Mülteciler konusu tartışmaları seçimleri etkiler. 2019 Seçimlerinde Ekrem İmamoğlu İstanbul’daki göçmen sorununa değindi ve göçmenlerin ülkelerine gönderilmelerini istedi. Seçimi kazanmasında İstanbul halkının kontrolsüz göçmenlerden, özellikle Suriyelilerden rahatsız olmasının etkisi var mı? Tabii ki var.
Göçmenlerin işe ve huzurlu bir ortama ihtiyacı kuşkusuz var. Yaşlıların bakımı, bebeklerin beslenmesi, ailelerin barınacak yere sahip olması önemli. Fakat Afganistan’dan, Suriye’den gelen genç, bekar, askeri eğitim görmüş gruplar halinde ülkemizin dört bir yanına dağıtılması dikkat çeken bir durum. Sosyal medyada sınırdan neredeyse yüzlerce kişilik gruplar halinde geçen militan görünümlü kafileler yer aldı ve Zafer Partisi başta olmak üzere birçok parti buna tepki gösterdi. Urla’da da Sanayi Çarşısındaki Migros’un önündeki yola midibüsle getirilip indirilen onlarca militanın gruplar içinde dakika geçmeden birçok yöne dağılıp kaybolduğunu gördüm ve bunu bir köşe yazımda da dile getirdim.
Yaşlı, çocuk, engelli bakımı önemli. Ancak Amerika’nın Taliban’dan kaçıyor görünümü adı altında Afganlıları Türkiye üstünden Kanada’ya götürdüklerini biliyoruz. Saddam zamanında da Kuzey Irak’tan binlerce Iraklı Kürt vatandaşını “bunlar bizim ajanımız, orada terk edemeyiz” diye Türkiye üzerinden Amerika’ya taşıdılar.
Amerika dünyayı birbirine kırdırıyor. Ajanlarına sahip çıkıyor. Amerika’da koruma altında her ülkeden birçok eski ajan var. Bir örneği, zamanında Kaddafi’nin Libya’sından kaçırılıp Amerika’ya götürülen CİA ajanı General Hafter. Arap baharı adı altında Orta Doğu’da sınırların yeniden çizilmesi projesi kapsamında Libya’ya geri gönderilip muhalif ordunun başına geçirilen General Hafter’den söz ediyorum. Birçok ülke için sırada bekleyen ajanlar var mıdır, mutlaka vardır.
Avrupa Birliği Türkiye’yi açık hava göçmen bölgesi haline getirmek için Türkiye’ye 3 buçuk milyar Euro para veriyor her yıl. Bu para nerede harcanıyor, o da merak konusu.

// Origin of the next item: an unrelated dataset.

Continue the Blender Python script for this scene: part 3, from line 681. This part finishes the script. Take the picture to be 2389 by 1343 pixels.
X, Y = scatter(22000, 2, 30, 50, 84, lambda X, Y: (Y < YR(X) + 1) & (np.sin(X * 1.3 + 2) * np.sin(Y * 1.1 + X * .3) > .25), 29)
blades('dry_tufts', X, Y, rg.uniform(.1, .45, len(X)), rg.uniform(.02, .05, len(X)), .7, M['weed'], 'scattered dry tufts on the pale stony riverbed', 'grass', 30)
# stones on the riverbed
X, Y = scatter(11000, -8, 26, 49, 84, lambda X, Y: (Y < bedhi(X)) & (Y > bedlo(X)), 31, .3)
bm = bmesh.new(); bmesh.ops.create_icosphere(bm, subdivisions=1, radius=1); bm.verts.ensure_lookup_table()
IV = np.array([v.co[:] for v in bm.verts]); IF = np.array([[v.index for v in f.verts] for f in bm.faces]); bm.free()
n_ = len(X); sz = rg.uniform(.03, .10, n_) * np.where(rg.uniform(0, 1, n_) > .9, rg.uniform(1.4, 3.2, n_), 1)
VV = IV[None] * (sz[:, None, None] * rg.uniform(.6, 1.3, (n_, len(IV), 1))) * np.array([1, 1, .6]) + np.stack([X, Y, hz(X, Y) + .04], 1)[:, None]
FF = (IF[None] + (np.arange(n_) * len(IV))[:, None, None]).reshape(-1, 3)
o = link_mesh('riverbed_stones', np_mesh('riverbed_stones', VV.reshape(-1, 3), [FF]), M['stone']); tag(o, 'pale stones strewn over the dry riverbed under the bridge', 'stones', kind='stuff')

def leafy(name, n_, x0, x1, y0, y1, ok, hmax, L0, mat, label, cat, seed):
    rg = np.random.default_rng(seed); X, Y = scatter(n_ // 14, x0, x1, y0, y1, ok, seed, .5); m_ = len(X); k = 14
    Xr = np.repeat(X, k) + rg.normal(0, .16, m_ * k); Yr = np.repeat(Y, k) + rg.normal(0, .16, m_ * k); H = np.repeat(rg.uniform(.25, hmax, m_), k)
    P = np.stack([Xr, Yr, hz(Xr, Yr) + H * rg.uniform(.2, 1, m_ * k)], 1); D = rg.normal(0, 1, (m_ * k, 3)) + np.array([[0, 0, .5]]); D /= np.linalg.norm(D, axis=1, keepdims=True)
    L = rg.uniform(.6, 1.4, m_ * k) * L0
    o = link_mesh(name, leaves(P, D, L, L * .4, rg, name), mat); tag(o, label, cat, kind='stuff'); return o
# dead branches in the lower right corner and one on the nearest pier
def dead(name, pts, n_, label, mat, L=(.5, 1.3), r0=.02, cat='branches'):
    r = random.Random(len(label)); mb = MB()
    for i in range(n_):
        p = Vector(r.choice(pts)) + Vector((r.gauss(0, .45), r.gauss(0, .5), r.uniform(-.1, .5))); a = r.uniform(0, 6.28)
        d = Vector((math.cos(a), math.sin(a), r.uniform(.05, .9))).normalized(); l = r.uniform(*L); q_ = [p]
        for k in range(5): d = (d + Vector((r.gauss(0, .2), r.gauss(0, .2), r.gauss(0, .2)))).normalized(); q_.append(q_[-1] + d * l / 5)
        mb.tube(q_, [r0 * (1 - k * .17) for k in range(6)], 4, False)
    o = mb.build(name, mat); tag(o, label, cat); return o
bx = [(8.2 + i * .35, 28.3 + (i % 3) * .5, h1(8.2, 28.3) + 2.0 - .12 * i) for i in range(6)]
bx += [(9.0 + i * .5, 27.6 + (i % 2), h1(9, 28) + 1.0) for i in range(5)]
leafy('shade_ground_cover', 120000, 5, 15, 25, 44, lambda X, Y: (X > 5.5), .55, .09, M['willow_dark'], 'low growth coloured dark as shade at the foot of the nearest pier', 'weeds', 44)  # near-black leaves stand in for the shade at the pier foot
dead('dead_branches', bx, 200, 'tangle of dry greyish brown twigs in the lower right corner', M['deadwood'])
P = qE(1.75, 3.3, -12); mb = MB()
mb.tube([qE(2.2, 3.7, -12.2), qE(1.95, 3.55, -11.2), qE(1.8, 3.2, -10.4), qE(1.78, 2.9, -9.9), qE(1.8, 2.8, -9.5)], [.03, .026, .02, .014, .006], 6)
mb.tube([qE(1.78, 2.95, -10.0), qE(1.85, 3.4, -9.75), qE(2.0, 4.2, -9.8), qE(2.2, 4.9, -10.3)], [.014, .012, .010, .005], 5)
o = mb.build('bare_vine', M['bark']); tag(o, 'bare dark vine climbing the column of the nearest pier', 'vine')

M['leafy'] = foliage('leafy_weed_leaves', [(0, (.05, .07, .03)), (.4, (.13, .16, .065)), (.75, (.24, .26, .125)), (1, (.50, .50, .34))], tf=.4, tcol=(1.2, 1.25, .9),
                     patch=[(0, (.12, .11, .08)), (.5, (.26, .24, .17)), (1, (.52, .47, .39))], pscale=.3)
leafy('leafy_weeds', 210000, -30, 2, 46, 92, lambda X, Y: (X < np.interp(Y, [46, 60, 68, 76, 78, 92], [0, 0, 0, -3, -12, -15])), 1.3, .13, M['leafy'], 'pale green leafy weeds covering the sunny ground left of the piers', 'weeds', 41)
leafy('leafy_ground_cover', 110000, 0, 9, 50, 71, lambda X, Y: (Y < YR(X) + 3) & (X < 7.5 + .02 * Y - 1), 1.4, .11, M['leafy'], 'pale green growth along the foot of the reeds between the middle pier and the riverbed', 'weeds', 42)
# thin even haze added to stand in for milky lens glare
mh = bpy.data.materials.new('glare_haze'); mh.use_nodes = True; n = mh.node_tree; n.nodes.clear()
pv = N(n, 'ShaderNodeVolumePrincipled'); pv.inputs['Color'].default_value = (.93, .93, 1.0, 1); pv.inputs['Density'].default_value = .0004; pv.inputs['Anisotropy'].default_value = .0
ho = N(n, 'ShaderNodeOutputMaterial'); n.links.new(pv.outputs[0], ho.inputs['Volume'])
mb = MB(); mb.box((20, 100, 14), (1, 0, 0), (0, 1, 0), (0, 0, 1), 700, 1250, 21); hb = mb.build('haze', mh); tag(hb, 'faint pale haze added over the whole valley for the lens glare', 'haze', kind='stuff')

Göçmenler Türkiye’de bazı sektörlerde işçi açığını karşılıyor, bir kısmı eğitimlerini Türkiye’de görüyor, mesleğini yürütüyor. Bir de mesleği “lümpenlik” olan, her yerde olay çıkaran, uyuşturucu satan, asker eğitimli olup görev bekler görünümü veren militan tipler var. Bunlara her kentte tepki var. Bazı göçmeler de bölgede aşırı yoğunlukta. Bir kısmı Türk vatandaşlığına geçmiş, ismini değiştirmiş. Mikrofon uzattığınız zaman soruya Türkçe yanıt veremediği zaman yabancı olduğunu anlıyorsunuz.
Bir saptamamı aktarayım: Türkiye Cumhuriyeti’nin sınırları çizildiği zaman ailelerin bir kısmı sınırın öte yanında kaldı: akrabası, kardeşi, hatta ana babası. 2000’li yıllarda Suriye’ye gittiğim zaman insanların Suriyeli olduğunu sadece konuşmalarından anlardık. Bulgaristan tarafı da böyle, Yunanistan tarafı da böyle. Akdeniz ortamında sevgi ve kardeşlik Arap baharına kadar böylece sürdü. Savaşı körükleyen ise ABD çıkar senaryoları. Suriye’de petrole çöktü, IŞİD’i bize havale etti. Şimdi Yunanistan’ın doğu Trakya dediği yere çöküyor.
Hatay’da AK Parti Reyhanlı belediye başkan adayı için yürüyüş yapan Suriyeliler ilahilerle, şeyhlerle, teflerle, tekbirlerle yürüdü. Başkan adayı da onlara sarıldı. Peki diyelim birkaç yıl sonra bu Suriyeliler bu kez bağımsızlık için yürürse ne olacak? Not: Hatay’daki Suriyeli sayısı 20 Ekim 2022’de resmen 362 bin 124 idi.
Seçim kazanmak için ülkeyi ateşe atacak, ilçeleri ve kentleri gergin ortama sürükleyecek eylemlerden kaçınmak gerekir.